1. Legacy Device Compatibility
Many older devices can’t support modern identity controls like mTLS, secure boot, or certificate enrollment. When they can’t be replaced, they must be isolated, segmented, wrapped with gateways, or given compensating controls, or they remain major Zero Trust blockers.

2. Certificate Orchestration Complexity
Enterprises may manage thousands to millions of certificates across multiple CAs and clouds, leading to expired certs, untracked keys, manual processes, rogue CAs, and weak rotation. Automating issuance, renewal, governance, and revocation is one of the hardest tasks in machine identity security.

3. Shadow Machine Identities
Developers often create unmanaged credentials like hardcoded secrets, untracked API keys, repo-stored passwords, copied test certs, or unsanctioned bots. These shadow identities are prime attack vectors. Eliminating them is essential for Zero Trust.

4. Fragmented Policy Engines
Machine identity rules often live across many tools like API gateways, cloud platforms, IAM systems, endpoints, Kubernetes RBAC, and device managers. Fragmentation creates inconsistent trust decisions. Zero Trust requires unified, identity-based policy enforcement across all environments.

Conclusion

Zero Trust can’t stop with human access.
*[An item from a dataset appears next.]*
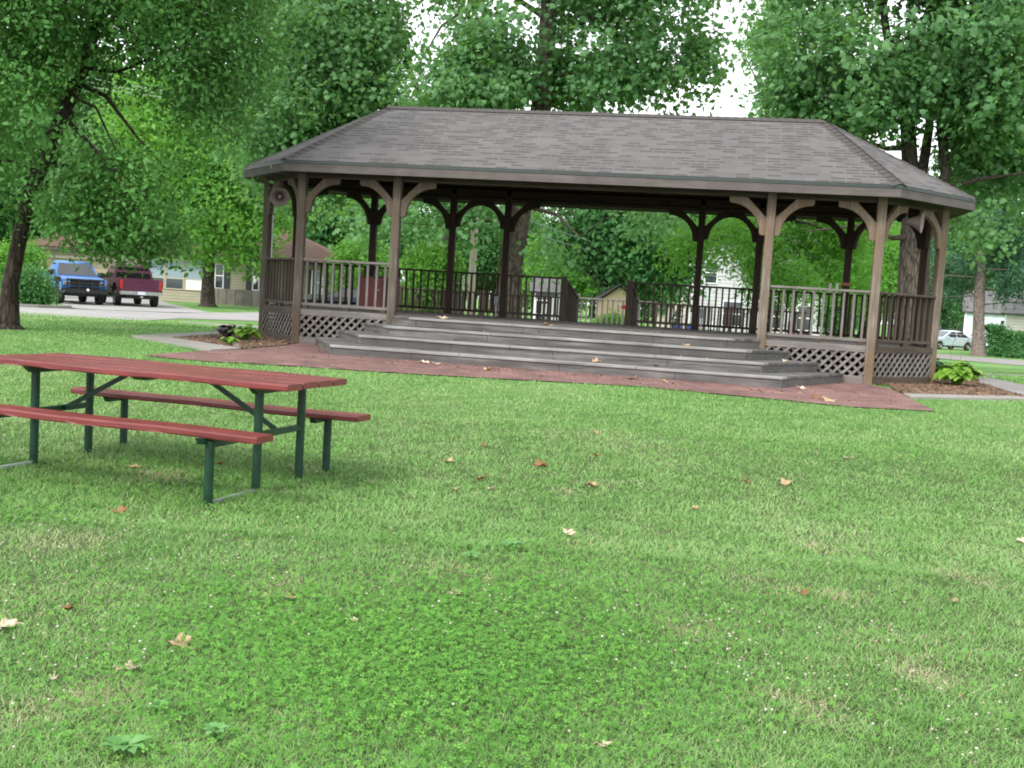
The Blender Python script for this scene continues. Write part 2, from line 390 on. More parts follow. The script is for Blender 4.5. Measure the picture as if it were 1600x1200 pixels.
# --- roof: eight slopes of shingles, each with its own slope coordinates
def roof_mesh(dz, name, thick):
    E = [Vector((p.x, p.y, ZE + dz)) for p in EO]; rl, rr = RL3 + Vector((0, 0, dz)), RR3 + Vector((0, 0, dz))
    faces = [[E[0], E[1], rr, rl], [E[1], E[2], rr], [E[2], E[3], rr], [E[3], E[4], rr], [E[4], E[5], rl, rr], [E[5], E[6], rl], [E[6], E[7], rl], [E[7], E[0], rl]]
    return faces
def poly_uv_mesh(name, faces, sub=None):
    vs, fs, uvs = [], [], []
    for f in faces:
        b = len(vs); vs += [tuple(p) for p in f]; fs.append(tuple(range(b, b + len(f))))
        u = (f[1] - f[0]).normalized(); n = (f[1] - f[0]).cross(f[2] - f[0]).normalized(); v = n.cross(u)
        o = f[0]
        for p in f: uvs.append(((p - o).dot(u) + 50, (p - o).dot(v) + 20))
    me = bpy.data.meshes.new(name); me.from_pydata(vs, [], fs); l = me.uv_layers.new(name='UVMap')
    for i, uv in enumerate(uvs): l.data[i].uv = uv
    return me
roof = link_mesh('roof', poly_uv_mesh('roof', roof_mesh(0, 'roof', 0)), M['shingle'], GAZ)
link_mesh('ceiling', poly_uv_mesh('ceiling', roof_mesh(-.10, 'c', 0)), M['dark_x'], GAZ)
# hip and ridge caps
def cap(a, b, name='hip_cap'):
    a, b = Vector(a), Vector(b); d = (b - a).normalized(); sd = d.cross(Vector((0, 0, 1))).normalized()
    vs = []; n = max(2, int((b - a).length/.16)); m = MB()
    drop = .045 if abs(d.z) > .01 else .075
    for i in range(n):
        p, q = a.lerp(b, i/n), a.lerp(b, (i + 1.15)/n if i < n-1 else 1)
        up0, up1 = Vector((0, 0, .016)), Vector((0, 0, .024))
        m.add([p - sd*.15 + up0 - Vector((0, 0, drop)), p + up1, p + sd*.15 + up0 - Vector((0, 0, drop)), q + sd*.15 + up0*.4 - Vector((0, 0, drop)), q + up1*.5, q - sd*.15 + up0*.4 - Vector((0, 0, drop))],
              [(0, 1, 4, 5), (1, 2, 3, 4)])
    return m.build(name, M['ridge'], roof)
cap(RL3, RR3, 'ridge_cap')
for i, (e, r) in enumerate(zip(EO, [RL3, RR3, RR3, RR3, RR3, RL3, RL3, RL3])): cap((e.x, e.y, ZE), r)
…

Zero Trust must include every device, workload, API, bot, container, microservice, and AI agent.

A future-ready machine-focused Zero Trust program includes:

Continuous cryptographic verification
Least-privilege access
Context-based authentication
Automated lifecycle management
Centralized certificate and token control
Behavioral monitoring
Unified policy enforcement

Machines now handle most internal activity and need protections equal to, or stronger than, those in place for humans. Implementation of a smart Zero Trust strategy isn’t complete until machines are considered and secured just like human identities.